** START OF Task inputs **

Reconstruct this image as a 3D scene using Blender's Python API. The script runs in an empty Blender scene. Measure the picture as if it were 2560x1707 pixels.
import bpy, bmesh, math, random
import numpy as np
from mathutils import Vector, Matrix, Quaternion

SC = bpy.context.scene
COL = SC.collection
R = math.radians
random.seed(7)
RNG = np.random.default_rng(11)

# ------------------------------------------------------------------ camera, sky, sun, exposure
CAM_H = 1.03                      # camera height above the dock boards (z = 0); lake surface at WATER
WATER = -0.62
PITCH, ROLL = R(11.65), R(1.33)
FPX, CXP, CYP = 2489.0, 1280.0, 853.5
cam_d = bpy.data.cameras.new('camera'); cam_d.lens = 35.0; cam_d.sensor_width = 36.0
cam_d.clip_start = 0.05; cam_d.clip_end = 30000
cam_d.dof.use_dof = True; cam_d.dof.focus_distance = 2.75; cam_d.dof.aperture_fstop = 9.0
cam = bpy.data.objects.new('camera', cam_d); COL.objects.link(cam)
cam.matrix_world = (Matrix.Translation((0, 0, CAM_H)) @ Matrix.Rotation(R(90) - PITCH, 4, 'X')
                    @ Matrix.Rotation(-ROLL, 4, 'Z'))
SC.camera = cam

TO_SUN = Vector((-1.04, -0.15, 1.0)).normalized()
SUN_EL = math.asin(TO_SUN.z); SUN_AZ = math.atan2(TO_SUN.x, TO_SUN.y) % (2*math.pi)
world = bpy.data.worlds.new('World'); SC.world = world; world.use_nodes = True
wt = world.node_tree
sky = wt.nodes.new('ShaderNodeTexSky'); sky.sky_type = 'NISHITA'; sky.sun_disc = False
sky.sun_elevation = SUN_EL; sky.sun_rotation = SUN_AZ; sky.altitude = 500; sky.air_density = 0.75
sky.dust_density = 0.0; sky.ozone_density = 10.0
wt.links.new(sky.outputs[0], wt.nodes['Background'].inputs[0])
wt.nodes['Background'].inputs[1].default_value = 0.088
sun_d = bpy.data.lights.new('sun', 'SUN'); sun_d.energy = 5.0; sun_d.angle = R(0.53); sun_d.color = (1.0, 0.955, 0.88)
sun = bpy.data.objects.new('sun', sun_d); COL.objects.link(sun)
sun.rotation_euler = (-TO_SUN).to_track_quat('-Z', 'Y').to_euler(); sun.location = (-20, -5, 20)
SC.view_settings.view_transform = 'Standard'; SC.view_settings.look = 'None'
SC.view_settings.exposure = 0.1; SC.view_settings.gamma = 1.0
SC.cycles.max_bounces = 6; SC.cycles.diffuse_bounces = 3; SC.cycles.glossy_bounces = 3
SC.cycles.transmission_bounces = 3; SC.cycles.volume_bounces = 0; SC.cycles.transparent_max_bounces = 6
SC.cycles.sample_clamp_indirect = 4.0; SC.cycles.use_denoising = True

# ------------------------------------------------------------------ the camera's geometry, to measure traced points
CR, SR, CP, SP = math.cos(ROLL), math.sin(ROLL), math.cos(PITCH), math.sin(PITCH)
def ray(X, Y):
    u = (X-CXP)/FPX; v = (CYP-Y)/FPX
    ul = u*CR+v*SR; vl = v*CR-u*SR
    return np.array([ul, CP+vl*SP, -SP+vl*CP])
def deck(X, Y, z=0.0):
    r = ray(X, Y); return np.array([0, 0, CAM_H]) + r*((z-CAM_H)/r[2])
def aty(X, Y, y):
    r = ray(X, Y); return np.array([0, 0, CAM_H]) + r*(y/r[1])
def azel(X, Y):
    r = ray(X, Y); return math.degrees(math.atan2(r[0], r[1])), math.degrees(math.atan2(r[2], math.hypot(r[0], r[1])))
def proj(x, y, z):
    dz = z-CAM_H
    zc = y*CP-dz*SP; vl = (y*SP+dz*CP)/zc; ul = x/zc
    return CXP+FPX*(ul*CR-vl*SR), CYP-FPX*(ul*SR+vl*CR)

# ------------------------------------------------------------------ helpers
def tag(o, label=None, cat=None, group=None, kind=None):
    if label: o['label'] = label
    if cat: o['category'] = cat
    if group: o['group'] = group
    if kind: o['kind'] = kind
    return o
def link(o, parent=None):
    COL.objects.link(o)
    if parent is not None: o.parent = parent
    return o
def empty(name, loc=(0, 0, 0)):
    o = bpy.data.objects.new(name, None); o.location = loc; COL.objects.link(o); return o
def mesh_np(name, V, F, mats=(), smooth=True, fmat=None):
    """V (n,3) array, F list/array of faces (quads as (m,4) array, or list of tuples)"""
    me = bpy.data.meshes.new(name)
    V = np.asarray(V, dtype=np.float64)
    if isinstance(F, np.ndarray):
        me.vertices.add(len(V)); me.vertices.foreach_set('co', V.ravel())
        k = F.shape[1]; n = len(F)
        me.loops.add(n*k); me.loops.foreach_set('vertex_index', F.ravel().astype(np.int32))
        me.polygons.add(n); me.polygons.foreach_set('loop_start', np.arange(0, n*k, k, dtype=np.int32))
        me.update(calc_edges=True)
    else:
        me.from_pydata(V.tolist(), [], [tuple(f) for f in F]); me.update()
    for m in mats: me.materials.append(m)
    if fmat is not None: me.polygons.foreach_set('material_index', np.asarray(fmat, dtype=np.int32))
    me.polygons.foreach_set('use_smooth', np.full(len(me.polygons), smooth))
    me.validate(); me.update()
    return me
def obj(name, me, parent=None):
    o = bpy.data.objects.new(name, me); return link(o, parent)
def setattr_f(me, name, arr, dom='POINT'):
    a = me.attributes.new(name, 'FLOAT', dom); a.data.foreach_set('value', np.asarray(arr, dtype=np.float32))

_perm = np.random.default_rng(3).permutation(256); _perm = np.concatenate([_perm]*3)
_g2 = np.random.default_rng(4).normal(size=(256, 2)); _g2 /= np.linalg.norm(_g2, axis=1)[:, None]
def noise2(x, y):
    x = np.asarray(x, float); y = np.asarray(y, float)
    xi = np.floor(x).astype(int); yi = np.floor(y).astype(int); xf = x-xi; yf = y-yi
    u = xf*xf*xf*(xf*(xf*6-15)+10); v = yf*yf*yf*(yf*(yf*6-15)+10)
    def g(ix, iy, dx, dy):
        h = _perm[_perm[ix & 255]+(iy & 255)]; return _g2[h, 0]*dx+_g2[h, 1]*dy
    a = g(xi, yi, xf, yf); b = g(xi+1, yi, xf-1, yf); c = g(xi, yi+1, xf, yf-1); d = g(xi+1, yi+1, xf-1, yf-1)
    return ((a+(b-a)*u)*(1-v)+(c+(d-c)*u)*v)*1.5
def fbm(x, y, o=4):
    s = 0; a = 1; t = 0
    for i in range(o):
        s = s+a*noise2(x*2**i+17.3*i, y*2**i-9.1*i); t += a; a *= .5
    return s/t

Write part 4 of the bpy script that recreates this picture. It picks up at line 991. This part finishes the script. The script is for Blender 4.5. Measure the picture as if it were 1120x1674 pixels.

** END OF Task inputs **

Extract each line of the material exactly as it stands.

Reconstruct this image as a 3D scene using Blender's Python API. The script runs in an empty Blender scene. Measure the picture as if it were 2560x1707 pixels.
import bpy, bmesh, math, random
import numpy as np
from mathutils import Vector, Matrix, Quaternion

SC = bpy.context.scene
COL = SC.collection
R = math.radians
random.seed(7)
RNG = np.random.default_rng(11)

# ------------------------------------------------------------------ camera, sky, sun, exposure
CAM_H = 1.03                      # camera height above the dock boards (z = 0); lake surface at WATER
WATER = -0.62
PITCH, ROLL = R(11.65), R(1.33)
FPX, CXP, CYP = 2489.0, 1280.0, 853.5
cam_d = bpy.data.cameras.new('camera'); cam_d.lens = 35.0; cam_d.sensor_width = 36.0
cam_d.clip_start = 0.05; cam_d.clip_end = 30000
cam_d.dof.use_dof = True; cam_d.dof.focus_distance = 2.75; cam_d.dof.aperture_fstop = 9.0
cam = bpy.data.objects.new('camera', cam_d); COL.objects.link(cam)
cam.matrix_world = (Matrix.Translation((0, 0, CAM_H)) @ Matrix.Rotation(R(90) - PITCH, 4, 'X')
                    @ Matrix.Rotation(-ROLL, 4, 'Z'))
SC.camera = cam

TO_SUN = Vector((-1.04, -0.15, 1.0)).normalized()
SUN_EL = math.asin(TO_SUN.z); SUN_AZ = math.atan2(TO_SUN.x, TO_SUN.y) % (2*math.pi)
world = bpy.data.worlds.new('World'); SC.world = world; world.use_nodes = True
wt = world.node_tree
sky = wt.nodes.new('ShaderNodeTexSky'); sky.sky_type = 'NISHITA'; sky.sun_disc = False
sky.sun_elevation = SUN_EL; sky.sun_rotation = SUN_AZ; sky.altitude = 500; sky.air_density = 0.75
sky.dust_density = 0.0; sky.ozone_density = 10.0
wt.links.new(sky.outputs[0], wt.nodes['Background'].inputs[0])
wt.nodes['Background'].inputs[1].default_value = 0.088
sun_d = bpy.data.lights.new('sun', 'SUN'); sun_d.energy = 5.0; sun_d.angle = R(0.53); sun_d.color = (1.0, 0.955, 0.88)
sun = bpy.data.objects.new('sun', sun_d); COL.objects.link(sun)
sun.rotation_euler = (-TO_SUN).to_track_quat('-Z', 'Y').to_euler(); sun.location = (-20, -5, 20)
SC.view_settings.view_transform = 'Standard'; SC.view_settings.look = 'None'
SC.view_settings.exposure = 0.1; SC.view_settings.gamma = 1.0
SC.cycles.max_bounces = 6; SC.cycles.diffuse_bounces = 3; SC.cycles.glossy_bounces = 3
SC.cycles.transmission_bounces = 3; SC.cycles.volume_bounces = 0; SC.cycles.transparent_max_bounces = 6
SC.cycles.sample_clamp_indirect = 4.0; SC.cycles.use_denoising = True

# ------------------------------------------------------------------ the camera's geometry, to measure traced points
CR, SR, CP, SP = math.cos(ROLL), math.sin(ROLL), math.cos(PITCH), math.sin(PITCH)
def ray(X, Y):
    u = (X-CXP)/FPX; v = (CYP-Y)/FPX
    ul = u*CR+v*SR; vl = v*CR-u*SR
    return np.array([ul, CP+vl*SP, -SP+vl*CP])
def deck(X, Y, z=0.0):
    r = ray(X, Y); return np.array([0, 0, CAM_H]) + r*((z-CAM_H)/r[2])
def aty(X, Y, y):
    r = ray(X, Y); return np.array([0, 0, CAM_H]) + r*(y/r[1])
def azel(X, Y):
    r = ray(X, Y); return math.degrees(math.atan2(r[0], r[1])), math.degrees(math.atan2(r[2], math.hypot(r[0], r[1])))
def proj(x, y, z):
    dz = z-CAM_H
    zc = y*CP-dz*SP; vl = (y*SP+dz*CP)/zc; ul = x/zc
    return CXP+FPX*(ul*CR-vl*SR), CYP-FPX*(ul*SR+vl*CR)

# ------------------------------------------------------------------ helpers
def tag(o, label=None, cat=None, group=None, kind=None):
    if label: o['label'] = label
    if cat: o['category'] = cat
    if group: o['group'] = group
    if kind: o['kind'] = kind
    return o
def link(o, parent=None):
    COL.objects.link(o)
    if parent is not None: o.parent = parent
    return o
def empty(name, loc=(0, 0, 0)):
    o = bpy.data.objects.new(name, None); o.location = loc; COL.objects.link(o); return o
def mesh_np(name, V, F, mats=(), smooth=True, fmat=None):
    """V (n,3) array, F list/array of faces (quads as (m,4) array, or list of tuples)"""
    me = bpy.data.meshes.new(name)
    V = np.asarray(V, dtype=np.float64)
    if isinstance(F, np.ndarray):
        me.vertices.add(len(V)); me.vertices.foreach_set('co', V.ravel())
        k = F.shape[1]; n = len(F)
        me.loops.add(n*k); me.loops.foreach_set('vertex_index', F.ravel().astype(np.int32))
        me.polygons.add(n); me.polygons.foreach_set('loop_start', np.arange(0, n*k, k, dtype=np.int32))
        me.update(calc_edges=True)
    else:
        me.from_pydata(V.tolist(), [], [tuple(f) for f in F]); me.update()
    for m in mats: me.materials.append(m)
    if fmat is not None: me.polygons.foreach_set('material_index', np.asarray(fmat, dtype=np.int32))
    me.polygons.foreach_set('use_smooth', np.full(len(me.polygons), smooth))
    me.validate(); me.update()
    return me
def obj(name, me, parent=None):
    o = bpy.data.objects.new(name, me); return link(o, parent)
def setattr_f(me, name, arr, dom='POINT'):
    a = me.attributes.new(name, 'FLOAT', dom); a.data.foreach_set('value', np.asarray(arr, dtype=np.float32))

_perm = np.random.default_rng(3).permutation(256); _perm = np.concatenate([_perm]*3)
_g2 = np.random.default_rng(4).normal(size=(256, 2)); _g2 /= np.linalg.norm(_g2, axis=1)[:, None]
def noise2(x, y):
    x = np.asarray(x, float); y = np.asarray(y, float)
    xi = np.floor(x).astype(int); yi = np.floor(y).astype(int); xf = x-xi; yf = y-yi
    u = xf*xf*xf*(xf*(xf*6-15)+10); v = yf*yf*yf*(yf*(yf*6-15)+10)
    def g(ix, iy, dx, dy):
        h = _perm[_perm[ix & 255]+(iy & 255)]; return _g2[h, 0]*dx+_g2[h, 1]*dy
    a = g(xi, yi, xf, yf); b = g(xi+1, yi, xf-1, yf); c = g(xi, yi+1, xf, yf-1); d = g(xi+1, yi+1, xf-1, yf-1)
    return ((a+(b-a)*u)*(1-v)+(c+(d-c)*u)*v)*1.5
def fbm(x, y, o=4):
    s = 0; a = 1; t = 0
    for i in range(o):
        s = s+a*noise2(x*2**i+17.3*i, y*2**i-9.1*i); t += a; a *= .5
    return s/t

Write part 4 of the bpy script that recreates this picture. It picks up at line 991. This part finishes the script. The script is for Blender 4.5. Measure the picture as if it were 1120x1674 pixels.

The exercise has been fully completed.